Есть в статье Быкова еще один важный момент — размышления о каких-то неприятных состояниях: «Бродский — это гениальный случай самовыражения человека, который заслужил вычеркивание его из истории… Бродский — поэт чрезвычайно мрачного мировоззрения». Далее автор мысль не раскрывает. Что же так пугает Быкова в поэтическом мире Бродского? Мне кажется, честное ощущение современности. Бродский пугает автора полным признанием того, что современный человек может и должен исчезнуть. «Это, — говорит Быков, — человек, во-первых, до крайности эгоцентричный, а во-вторых, лишенный какого-либо стремления к утопии, признающий нормой свою смертность». Да, Бродский не боится смерти. В этом он сродни Чехову, который поражал бесстрашием перед лицом смерти. Это вопрос чрезвычайной деликатности, но вся статья Быкова просто вопиет — мы боимся смерти, исчезновения, в нас нет героического начала. Дайте нам хотя бы утопию. В редуцированном виде эта мысль у либеральной публики превратилась в мечту еще успеть поиграть в историю, завоевать себе то самое «на обломках самовластья напишут наши имена», преодолеть участием в исторических событиях страх своей смертности. Бродский их раздражает именно сегодня потому, что вопрос жизни и смерти на фоне событий на Украине, смерти Немцова перестал быть отвлеченным. Перед лицом тех, кто способен по какой-то причине взять реальное оружие, голодать и холодать, либералы испугались уже по-настоящему. Последний раз такой страх они переживали осенью 93 г.
У Бродского есть те, кто преодолевает этот страх. В последней строфе уже упоминаемого стихотворения «На смерть Жукова» поэт вводит одну из самых заветных своих тем — тему всеразрушающего времени. И, вероятно, этому разрушению противостоит «жалкая лепта» — несколько строф, посвященных маршалу, спасшему родину. Избегая пафоса, как это делал и Маяковский, Бродский вводит фразу «вслух говоря». За два года до «На смерть Жукова» Бродский, завершая важнейшее для себя стихотворение, написал строки, обращенные к самому себе. «Бей в барабан, пока держишь палочки, С тенью своей маршируя в ногу». Образом барабана, которому суждено продолжать призывать к действию, и флейтой, пришедшей вместе со снегирем из стихотворения Державина, Бродский завершает и свое произведение, посвященное маршалу Жукову. Бой барабана и свист военной флейты вступают в соперничество с неумолимым ходом времени.

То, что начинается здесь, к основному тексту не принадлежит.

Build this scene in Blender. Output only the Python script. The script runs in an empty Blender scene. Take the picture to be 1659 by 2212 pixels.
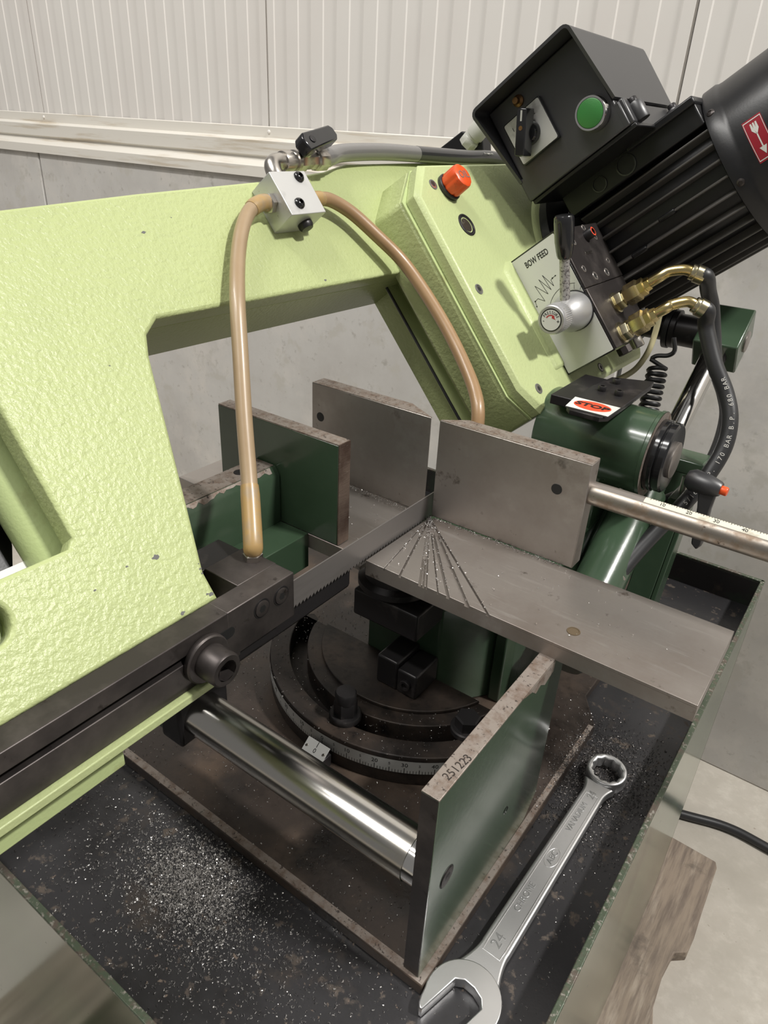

Я совершенно уверен, что размышления Быкова парадоксальным образом связаны с неприятием читателями и адептами Дмитрия Львовича самой сути добровольцев в Донбассе. Совершенно не вдаваясь в правоту или неправоту этих людей, я считаю, что неприязнь к ним, к акции «Бессмертного полка», к определенным чертам поэзии Бродского объединяет очень важный элемент. Страх перед тем, что есть такие люди, которые не боятся исчезнуть, погибнуть, совершить какой-то необычный поступок. Когда-то интеллигенция боялась открыто оскорблять солдат Великой Отечественной. Сегодня это табу снято. Защитники Севастополя в XIX и в XX в., солдаты великой войны, те, кто ехали в Испанию в 30-е гг. современные добровольцы на Донбассе — это одни и те же по типу люди, это русские солдаты и офицеры, какой бы национальности они ни были. Главная их черта — способность жертвовать собой во имя чего бы то ни было. Быков почувствовал в строках Бродского намек на уважение к той силе, которая в определенное время воплощалась и в этих людях, и попытался дать бой этой силе. Мне кажется, Быков проиграл этот бой не по очкам, а вчистую.